As I read it: (Conjecture, really)...
We've already seen that Alice and Sedna have a thing going where Sedna's abilities aren't as great as Alice's, nor does she feel a personal duty to a community and human welfare in the same way that Alice does. We've already conjectured that Alice is a "more advanced" or later version of whatever advanced weapons program produced them both. Church is a "More advanced" model than Alice and Sedna. He was developed later, when both the knowledge about how to make somebody that strong and about how to keep somebody that strong under their control was more advanced than it was when Alice and Sedna were produced.

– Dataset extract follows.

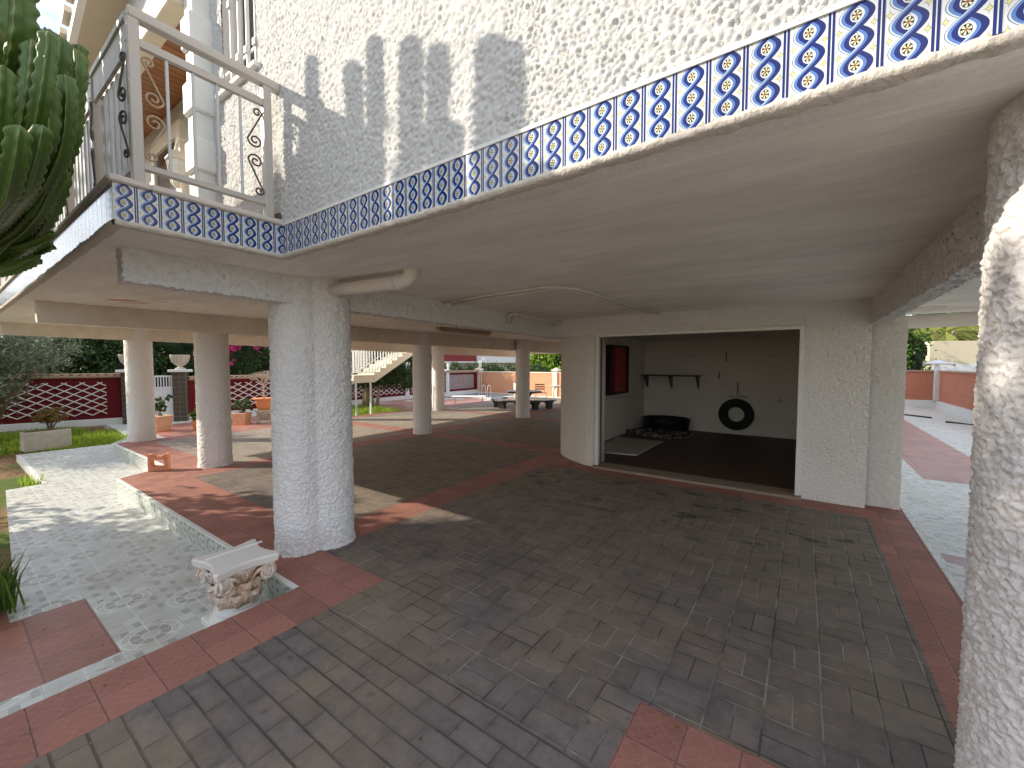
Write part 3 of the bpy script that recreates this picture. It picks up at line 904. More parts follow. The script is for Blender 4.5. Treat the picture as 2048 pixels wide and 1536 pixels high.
while x > -10.1:
    for i in range(6):
        xx = x - i * 0.108
        m = MB(); m.bbox((xx - 0.028, 0.655, 2.49), (xx + 0.028, 0.675, 3.13), 0.004); m.build('slat', 'slat_paint', rl)
    post(x - 6 * 0.108 - 0.03, 0.655); x -= 0.86
def scroll(fx, fy, ux, uy, zc, side, mat):
    """pair of mirrored S scrolls standing beside a post; (ux,uy) horizontal direction away from it"""
    c0 = (0.030, 0.235); c1 = (0.046, 0.062)
    pts = []
    for i in range(30):
        t = i / 29; a = PI - 2 * PI * 1.15 * (1 - t); r = 0.007 + 0.019 * t
        pts.append((c0[0] + r * math.cos(a), c0[1] + r * math.sin(a)))
    for i in range(38):
        t = i / 37; a = -2 * PI * 1.45 * t; r = 0.042 - 0.034 * t
        pts.append((c1[0] + r * math.cos(a), c1[1] + r * math.sin(a)))
    for sg in (1, -1):
        m = MB(); m.tube([(fx + ux * s, fy + uy * s, zc + sg * z) for s, z in pts], 0.0055, 6)
        m.build('scroll', mat, rl, smooth=True)
scroll(-2.80, 0.685, 0, 1, 2.86, 1, 'iron_tan')
scroll(-2.80, 1.262, 0, -1, 2.86, 1, 'iron_dark')
for k in range(4):
    xx = -2.90 - 6 * 0.108 - 0.03 - k * 0.86
    scroll(xx + 0.02, 0.632, 0.8, -0.25, 2.86, 1, 'iron_dark')
scroll(-2.83, 0.632, -0.8, -0.2, 2.86, 1, 'iron_dark')

# beams
rough_box('beam', house, (-3.42, 0.68, 2.035), (-3.30, 6.05, 2.242), 0.0105, 0.011, 'stucco_white', sc=46, faces='xXyz', zslope=-0.014)
rough_box('beam', house, (-6.96, 0.70, 2.005), (-6.85, 16.0, 2.242), 0.04, 0.006, 'beam_paint', faces='xXyz', zslope=-0.008)
rough_box('beam', house, (-10.92, 0.70, 2.03), (-10.80, 16.0, 2.242), 0.04, 0.006, 'beam_paint', faces='xXyz', zslope=-0.012)
rough_box('beam', house, (0.555, 1.9, 1.965), (0.66, 5.80, 2.242), 0.0105, 0.012, 'stucco_white', sc=46, faces='xXz')
rough_box('beam', house, (-10.8, 15.75, 2.0), (0.5, 16.0, 2.242), 0.06, 0.006, 'beam_paint', faces='yYz')
# columns
column(house, [(-3.455, 1.78, 0.19), (-3.37, 1.985, 0.188)], 0.0, 2.25, 230, 340, 0.014, sc=42.0)
column(house, [(-7.37, 2.50, 0.21)], 0.0, 2.25, 100, 190, 0.009)
column(house, [(-10.98, 2.46, 0.21)], 0.0, 2.25, 80, 150, 0.009)
column(house, [(-6.98, 6.36, 0.195)], 0.0, 2.25, 70, 120, 0.008)
column(house, [(-10.02, 9.85, 0.20)], 0.0, 2.25, 50, 90, 0.008)
column(house, [(-6.68, 9.95, 0.20)], 0.0, 2.25, 50, 90, 0.008)
column(house, [(-10.9, 6.3, 0.2)], 0.0, 2.25, 40, 60, 0.008)
column(house, [(-10.95, 16.05, 0.15)], 0.0, 2.25, 40, 60, 0.008)
column(house, [(0.70, 1.74, 0.285), (0.92, 1.78, 0.27)], 0.0, 2.25, 400, 440, 0.009, sc=44)

# garage block
GY = 5.77
hw = lambda p: h_cell(p, 0.014, 40)
m = MB()
grid(m, lambda u, v: (Vector((-0.03 + 0.59 * u, GY, 2.24 * v)), Vector((0, -1, 0))), 75, 280, hw)
grid(m, lambda u, v: (Vector((-3.30 + 3.27 * u, GY, 1.975 + 0.267 * v)), Vector((0, -1, 0))), 400, 33, hw)
grid(m, lambda u, v: (Vector((-3.30 + 3.27 * u, GY + 0.22 * v, 1.975)), Vector((0, 0, -1))), 200, 10, lambda p: 0)
m.build('garage_wall', 'stucco_fine', house, smooth=True)
m = MB()
PC = [(-2.535, 5.80), (-2.60, 5.755), (-2.70, 5.765), (-2.86, 5.84), (-3.05, 5.95), (-3.22, 6.08), (-3.36, 6.21), (-3.45, 6.34), (-3.495, 6.46), (-3.50, 6.60)]
def pc(u):
    f = u * (len(PC) - 1); i = min(int(f), len(PC) - 2); t = f - i
    a, b = Vector((*PC[i], 0)), Vector((*PC[i + 1], 0)); d = (b - a).normalized()
    return a.lerp(b, t), Vector((d.y, -d.x, 0)) * -1
grid(m, lambda u, v: (pc(u)[0] + Vector((0, 0, 1.985 * v)), pc(u)[1]), 110, 180, lambda p: h_worm(p, 0.009, 40))
m.prism([(-2.54, 5.83), (-2.54, 6.1), (-3.2, 6.6), (-3.49, 6.6), (-3.44, 6.38), (-3.05, 5.99), (-2.7, 5.80)], 0.0, 1.99)
m.build('garage_pier', 'stucco_soft', house, smooth=True)
m = MB(); m.box((-3.5, 6.6, 0), (-3.2, 10.08, 2.24)); m.build('garage_side_wall', 'garage_paint', house)
m = MB(); m.box((0.38, GY + 0.03, 0), (0.55, 10.35, 2.24)); m.box((-0.03, GY + 0.02, 0), (0.55, GY + 0.21, 2.24)); m.box((-3.45, GY + 0.02, 1.98), (-0.03, GY + 0.21, 2.24))
m.box((-3.5, 10.08, 0), (0.56, 10.35, 2.24)); m.build('garage_side_wall', 'garage_paint', house)
rough_box('pilaster', house, (0.562, 5.88, 0.0), (0.85, 6.25, 2.0), 0.012, 0.007, 'stucco_soft', sc=40, faces='xXyY')
rough_box('beam', house, (0.57, 5.8, 1.98), (0.80, 8.0, 2.242), 0.02, 0.006, 'stucco_soft', sc=40, faces='xXyz')
GP = [(-2.54, 5.985), (.38, 5.985), (.38, 10.08), (-3.2, 10.08), (-3.2, 6.6), (-2.54, 6.1)]
m = MB(); m.prism(GP, 0.001, 0.03); m.build('garage_floor', 'garage_floor', house)
m = MB(); m.prism(GP, 2.10, 2.16); m.build('garage_ceiling', 'garage_paint', house)
m = MB(); m.box((-3.196, 6.65, 0.03), (-3.185, 10.08, 0.83)); m.box((-3.185, 10.062, 0.03), (0.38, 10.078, 0.83)); m.build('garage_wainscot', 'garage_paint', house)
m = MB(); m.bbox((-2.56, 5.655, 0.0), (-0.0, 5.98, 0.035), 0.006); m.build('door_sill', 'sill_concrete', house)
m = MB(); m.bbox((-2.545, 5.735, 0.035), (-2.505, 5.80, 1.985), 0.004); m.bbox((-0.065, 5.735, 0.035), (-0.02, 5.80, 1.985), 0.004); m.bbox((-2.505, 5.735, 1.945), (-0.065, 5.80, 1.985), 0.004)
m.build('door_frame', 'white_paint', house)
m = MB(); m.box((-2.50, 5.80, 0.04), (-2.485, 5.84, 1.94)); m.build('door_rail', 'shelf_wood', house)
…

So when it was over - when the old world had gone to shit and there was really and truly no more point in fighting - Church was the one who couldn't stand down. He had orders from some recognized authority and could not overcome his compulsion to obey them. He was stronger, faster, more durable, and as ruthless or more ruthless than anyone else standing, and could not stop fighting. Alice felt duty to human welfare and so on, but she was free to reinterpret her duty and make choices about how to carry it out, and because Church didn't have that freedom, he had to be taken down. And taken down he was, with Alice to wield a hammer and an orbital laser strike to make a handy pool of lava.
Now that Church is above ground again, we see him under the exact same compulsion he could never overcome, to obey orders from some recognized authority. I don't think loyalty or gratitude or valuing that entity as a person or anything like that comes into play here. Church is literally stuck on a compulsion, as in an obsessive-compulsive disorder, that he can't overcome. Pate is some kind of recognized authority figure, whether he sees Pate as a worthless worm of a man or not, whether Pate ever did anything for him or not, and when a recognized authority figure gives an order, Church obeys it.
And now Alice is laughing at his predicament. His is greater strength than hers, greater speed, greater endurance and durability, but this one crucial weakness - the very same weakness that forced her to put him down fifty centuries ago (possibly even the same type of threat that forced him to stand still for it) - prevents him from taking his revenge on her. That's some high-grade irony there. Her sanity hasn't broken; there's an element of nervous laughter there as she experiences relief instead of death, of course, but this is to me clearly a laugh at a situation which is funny as hell if you have a very very dark sense of humor.